▶ [SUPPLIED INFORMATION]:

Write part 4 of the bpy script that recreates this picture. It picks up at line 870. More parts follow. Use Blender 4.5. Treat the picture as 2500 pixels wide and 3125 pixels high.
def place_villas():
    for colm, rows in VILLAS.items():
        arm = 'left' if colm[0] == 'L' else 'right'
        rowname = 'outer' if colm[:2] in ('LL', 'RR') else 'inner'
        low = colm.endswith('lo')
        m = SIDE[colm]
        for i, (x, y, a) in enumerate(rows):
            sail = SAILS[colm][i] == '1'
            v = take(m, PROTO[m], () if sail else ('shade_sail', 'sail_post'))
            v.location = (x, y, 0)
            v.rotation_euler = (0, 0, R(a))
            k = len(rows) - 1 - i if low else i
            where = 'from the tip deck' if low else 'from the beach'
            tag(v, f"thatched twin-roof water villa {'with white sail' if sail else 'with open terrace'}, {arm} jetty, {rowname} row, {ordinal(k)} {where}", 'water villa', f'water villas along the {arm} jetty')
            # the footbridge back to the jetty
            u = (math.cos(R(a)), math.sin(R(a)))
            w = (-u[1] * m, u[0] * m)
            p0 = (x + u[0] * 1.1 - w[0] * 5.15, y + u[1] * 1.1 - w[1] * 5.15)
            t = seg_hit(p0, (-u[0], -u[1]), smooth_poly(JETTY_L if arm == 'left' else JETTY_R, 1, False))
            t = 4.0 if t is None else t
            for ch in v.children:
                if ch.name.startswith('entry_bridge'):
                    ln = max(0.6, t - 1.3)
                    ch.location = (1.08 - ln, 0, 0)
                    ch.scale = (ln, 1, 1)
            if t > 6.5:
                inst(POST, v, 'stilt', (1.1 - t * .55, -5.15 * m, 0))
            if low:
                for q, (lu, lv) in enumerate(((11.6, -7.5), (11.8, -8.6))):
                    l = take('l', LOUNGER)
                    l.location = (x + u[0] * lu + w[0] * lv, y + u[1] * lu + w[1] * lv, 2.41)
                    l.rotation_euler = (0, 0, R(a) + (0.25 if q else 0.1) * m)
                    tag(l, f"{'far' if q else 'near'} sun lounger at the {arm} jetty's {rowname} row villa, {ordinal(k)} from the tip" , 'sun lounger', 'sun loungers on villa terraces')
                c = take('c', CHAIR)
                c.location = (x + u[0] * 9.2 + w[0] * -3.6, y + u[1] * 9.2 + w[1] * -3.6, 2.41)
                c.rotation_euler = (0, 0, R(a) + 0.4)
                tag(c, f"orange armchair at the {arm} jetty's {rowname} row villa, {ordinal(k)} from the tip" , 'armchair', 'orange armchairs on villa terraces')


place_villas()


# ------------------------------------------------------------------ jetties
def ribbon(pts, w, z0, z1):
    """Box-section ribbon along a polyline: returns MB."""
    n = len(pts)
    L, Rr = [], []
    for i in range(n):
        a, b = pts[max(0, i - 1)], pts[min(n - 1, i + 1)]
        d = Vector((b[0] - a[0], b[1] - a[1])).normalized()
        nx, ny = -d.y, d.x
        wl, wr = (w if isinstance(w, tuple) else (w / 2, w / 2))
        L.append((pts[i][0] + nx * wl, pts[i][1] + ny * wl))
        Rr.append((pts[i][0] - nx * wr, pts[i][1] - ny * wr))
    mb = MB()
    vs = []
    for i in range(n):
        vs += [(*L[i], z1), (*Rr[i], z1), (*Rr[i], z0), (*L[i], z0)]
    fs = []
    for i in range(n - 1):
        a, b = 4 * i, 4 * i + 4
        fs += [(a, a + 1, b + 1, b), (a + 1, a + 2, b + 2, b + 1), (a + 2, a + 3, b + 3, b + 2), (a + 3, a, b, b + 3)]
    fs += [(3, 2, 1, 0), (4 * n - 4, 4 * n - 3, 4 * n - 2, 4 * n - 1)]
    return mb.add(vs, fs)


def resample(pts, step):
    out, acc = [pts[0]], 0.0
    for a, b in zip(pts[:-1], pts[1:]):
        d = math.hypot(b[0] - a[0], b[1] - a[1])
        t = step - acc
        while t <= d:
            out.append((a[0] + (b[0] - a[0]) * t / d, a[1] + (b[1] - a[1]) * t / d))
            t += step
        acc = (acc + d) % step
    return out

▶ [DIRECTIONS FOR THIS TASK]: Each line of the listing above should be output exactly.

▶ [SOLUTION FOR THIS EXERCISE]:
Write part 4 of the bpy script that recreates this picture. It picks up at line 870. More parts follow. Use Blender 4.5. Treat the picture as 2500 pixels wide and 3125 pixels high.
def place_villas():
    for colm, rows in VILLAS.items():
        arm = 'left' if colm[0] == 'L' else 'right'
        rowname = 'outer' if colm[:2] in ('LL', 'RR') else 'inner'
        low = colm.endswith('lo')
        m = SIDE[colm]
        for i, (x, y, a) in enumerate(rows):
            sail = SAILS[colm][i] == '1'
            v = take(m, PROTO[m], () if sail else ('shade_sail', 'sail_post'))
            v.location = (x, y, 0)
            v.rotation_euler = (0, 0, R(a))
            k = len(rows) - 1 - i if low else i
            where = 'from the tip deck' if low else 'from the beach'
            tag(v, f"thatched twin-roof water villa {'with white sail' if sail else 'with open terrace'}, {arm} jetty, {rowname} row, {ordinal(k)} {where}", 'water villa', f'water villas along the {arm} jetty')
            # the footbridge back to the jetty
            u = (math.cos(R(a)), math.sin(R(a)))
            w = (-u[1] * m, u[0] * m)
            p0 = (x + u[0] * 1.1 - w[0] * 5.15, y + u[1] * 1.1 - w[1] * 5.15)
            t = seg_hit(p0, (-u[0], -u[1]), smooth_poly(JETTY_L if arm == 'left' else JETTY_R, 1, False))
            t = 4.0 if t is None else t
            for ch in v.children:
                if ch.name.startswith('entry_bridge'):
                    ln = max(0.6, t - 1.3)
                    ch.location = (1.08 - ln, 0, 0)
                    ch.scale = (ln, 1, 1)
            if t > 6.5:
                inst(POST, v, 'stilt', (1.1 - t * .55, -5.15 * m, 0))
            if low:
                for q, (lu, lv) in enumerate(((11.6, -7.5), (11.8, -8.6))):
                    l = take('l', LOUNGER)
                    l.location = (x + u[0] * lu + w[0] * lv, y + u[1] * lu + w[1] * lv, 2.41)
                    l.rotation_euler = (0, 0, R(a) + (0.25 if q else 0.1) * m)
                    tag(l, f"{'far' if q else 'near'} sun lounger at the {arm} jetty's {rowname} row villa, {ordinal(k)} from the tip" , 'sun lounger', 'sun loungers on villa terraces')
                c = take('c', CHAIR)
                c.location = (x + u[0] * 9.2 + w[0] * -3.6, y + u[1] * 9.2 + w[1] * -3.6, 2.41)
                c.rotation_euler = (0, 0, R(a) + 0.4)
                tag(c, f"orange armchair at the {arm} jetty's {rowname} row villa, {ordinal(k)} from the tip" , 'armchair', 'orange armchairs on villa terraces')


place_villas()


# ------------------------------------------------------------------ jetties
def ribbon(pts, w, z0, z1):
    """Box-section ribbon along a polyline: returns MB."""
    n = len(pts)
    L, Rr = [], []
    for i in range(n):
        a, b = pts[max(0, i - 1)], pts[min(n - 1, i + 1)]
        d = Vector((b[0] - a[0], b[1] - a[1])).normalized()
        nx, ny = -d.y, d.x
        wl, wr = (w if isinstance(w, tuple) else (w / 2, w / 2))
        L.append((pts[i][0] + nx * wl, pts[i][1] + ny * wl))
        Rr.append((pts[i][0] - nx * wr, pts[i][1] - ny * wr))
    mb = MB()
    vs = []
    for i in range(n):
        vs += [(*L[i], z1), (*Rr[i], z1), (*Rr[i], z0), (*L[i], z0)]
    fs = []
    for i in range(n - 1):
        a, b = 4 * i, 4 * i + 4
        fs += [(a, a + 1, b + 1, b), (a + 1, a + 2, b + 2, b + 1), (a + 2, a + 3, b + 3, b + 2), (a + 3, a, b, b + 3)]
    fs += [(3, 2, 1, 0), (4 * n - 4, 4 * n - 3, 4 * n - 2, 4 * n - 1)]
    return mb.add(vs, fs)


def resample(pts, step):
    out, acc = [pts[0]], 0.0
    for a, b in zip(pts[:-1], pts[1:]):
        d = math.hypot(b[0] - a[0], b[1] - a[1])
        t = step - acc
        while t <= d:
            out.append((a[0] + (b[0] - a[0]) * t / d, a[1] + (b[1] - a[1]) * t / d))
            t += step
        acc = (acc + d) % step
    return out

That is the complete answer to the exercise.